Updated on: Dec 01, 2025 05:14 pm IST
Reacting to his death, Italian Tennis Federation chief Binaghi told Sky Sports Italy, “Today, Italian tennis loses its greatest symbol, and I lose a friend. Nicola Pietrangeli wasn’t just a champion: he was the first to teach us what it meant to truly win, on and off the court. He was the starting point for everything our tennis has become. With him, we understood that we too could compete with the world, that dreaming big was no longer a gamble.”
“When you talk about Nicola, you immediately think of the records, the Davis Cups, the titles and triumphs that will forever remain in our history. But the truth is that Nicola was much more. It was a way of being. With his cutting wit, his free spirit, his inexhaustible desire to live and joke, he managed to make tennis something human, real, profoundly Italian.
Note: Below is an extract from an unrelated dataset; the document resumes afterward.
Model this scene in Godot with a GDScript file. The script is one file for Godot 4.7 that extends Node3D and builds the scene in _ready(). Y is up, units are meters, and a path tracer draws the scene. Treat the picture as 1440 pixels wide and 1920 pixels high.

“Talking to him was always a pleasure and a surprise: you could leave a conversation laughing out loud or with a reflection that stayed with you for days. In my office, there is a photo that is very dear to me: me as a child, a ball boy in a Davis Cup match in Cagliari, and in front of me, Nicola Pietrangeli.
“Nicola was not only the greatest player in our history. He was tennis, in the deepest sense of the word.”
Pietrangeli represented Italy in the Davis Cup between 1954 and 1972. He featured in a record 164 Davis Cup rubbers, winning a record 120. He was part of the team which played in the Davis Cup final in 1960 and 1961. In both finals, Italy lost.